Uniformly convergent estimators for Multifractional Hurst functions

Probabilités et Statistique

Lieu: 
Salle séminaire M3-324
Orateur: 
Antoine Ayache
Affiliation: 
Université de Lille
Dates: 
Mercredi, 8 Novembre, 2017 - 10:30 - 11:30
Résumé: 
This a joint work with Julien Hamonien (Université de Lille)

Multifractional processes have been introduced in the 90’s in order to overcome some limitations of the well-known Fractional Brownian Motion (FBM) due to the constancy in time of its Hurst parameter H; in their context, this parameter becomes a Hölder continuous function H(.). Global and local path roughness of a multifractional process are determined by values of H(.); therefore, several authors have been interested in their statistical estimation, starting from discrete variations of the process. Because of the complex dependence structure of variations, showing consistency of estimators is a tricky problem which often requires hard computations.

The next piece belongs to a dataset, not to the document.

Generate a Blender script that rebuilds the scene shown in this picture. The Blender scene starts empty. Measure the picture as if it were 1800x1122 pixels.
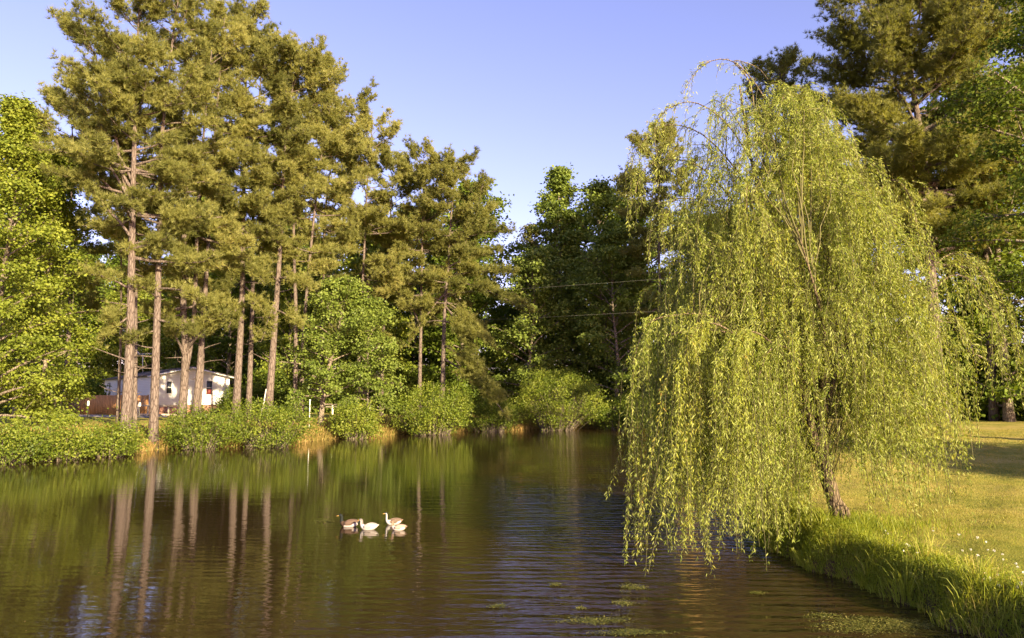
import bpy, math, numpy as np
from mathutils import Vector
rad = math.radians
sc = bpy.context.scene
# ------------------------------------------------------------------ camera
W0, H0, F = 1800.0, 1122.0, 1300.0          # the photograph's pixels, focal length in pixels
CAM = np.array((0.0, 0.0, 2.6)); PITCH = math.atan((700-561)/F)
cam = bpy.data.cameras.new('camera'); cam.sensor_width = 36; cam.lens = 36*F/W0
cam.clip_start = 0.1; cam.clip_end = 3000
co = bpy.data.objects.new('camera', cam); sc.collection.objects.link(co)
co.location = CAM; co.rotation_euler = (math.pi/2+PITCH, 0, 0); sc.camera = co
# ------------------------------------------------------------------ light
SUN_EL, SUN_AZ = 18.0, 34.0                 # azimuth: degrees to the right of straight behind the camera
SUN = np.array((math.sin(rad(SUN_AZ))*math.cos(rad(SUN_EL)), -math.cos(rad(SUN_AZ))*math.cos(rad(SUN_EL)), math.sin(rad(SUN_EL))))
world = bpy.data.worlds.new('World'); sc.world = world; world.use_nodes = True
wt = world.node_tree; wt.nodes.clear()
wo = wt.nodes.new('ShaderNodeOutputWorld'); bg = wt.nodes.new('ShaderNodeBackground'); sky = wt.nodes.new('ShaderNodeTexSky')
sky.sky_type = 'NISHITA'; sky.sun_disc = False; sky.sun_elevation = rad(SUN_EL); sky.sun_rotation = math.atan2(SUN[0], SUN[1])
sky.altitude = 0; sky.air_density = 1.0; sky.dust_density = 0.6; sky.ozone_density = 2.2
tint = wt.nodes.new('ShaderNodeMixRGB'); tint.blend_type = 'MULTIPLY'; tint.inputs[0].default_value = 1.0
tint.inputs[2].default_value = (1.36, 0.94, 1.16, 1)
wt.links.new(sky.outputs[0], tint.inputs[1]); wt.links.new(tint.outputs[0], bg.inputs[0]); wt.links.new(bg.outputs[0], wo.inputs[0])
bg.inputs[1].default_value = 0.078
sl = bpy.data.lights.new('sun', 'SUN'); sl.energy = 5.0; sl.angle = rad(0.5); sl.color = (1.0, 0.80, 0.48)
so = bpy.data.objects.new('sun', sl); sc.collection.objects.link(so)
so.rotation_euler = Vector(SUN).to_track_quat('Z', 'Y').to_euler(); so.location = (40, -40, 40)
sc.view_settings.view_transform = 'Standard'; sc.view_settings.look = 'None'
sc.view_settings.gamma = 1; sc.view_settings.exposure = 1.85

# ------------------------------------------------------------------ helpers
Rr = np.array((1., 0, 0)); Fw = np.array((0, math.cos(PITCH), math.sin(PITCH))); Up = np.array((0, -math.sin(PITCH), math.cos(PITCH)))
def ray(px, py):
    return Fw + Rr*((px-900)/F) + Up*((561-py)/F)
def P(px, py, Y):                           # the point seen at a pixel, Y metres in front
    r = ray(px, py); return CAM + r*(Y/r[1])
def PZ(px, py, z=0.0):                      # the point seen at a pixel on a level plane
    r = ray(px, py); return CAM + r*((z-CAM[2])/r[2])
def X(px, Y): return (px-900)/F*Y*1.0
def U(r, a, b, n=None): return r.uniform(a, b, n)
def nrm(v):
    v = np.asarray(v, float); return v/np.maximum(np.linalg.norm(v, axis=-1, keepdims=True), 1e-9)
def sst(a, b, x):
    t = np.clip((x-a)/(b-a), 0, 1); return t*t*(3-2*t)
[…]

The main goal of our talk, is to introduce in the setting of the non-anticipative moving average Linear Multifractional Stable Motion (LMSM) with a stability parameter alpha in the interval (1,2], a new strategy for dealing with the latter problem. In contrast with the previous strategies, this new one, does not require to look for sharp estimates of covariances related to variations; roughly speaking, it consists in expressing them in such a way that they become independent up to negligible remainders. Thanks to it, we obtain:

1. for each compact interval I, a strongly consistent estimator of the minimal value of H(.) over I;

2. more importantly, a strongly consistent estimator of the whole function H(.), which converges in the sense of the uniform norm.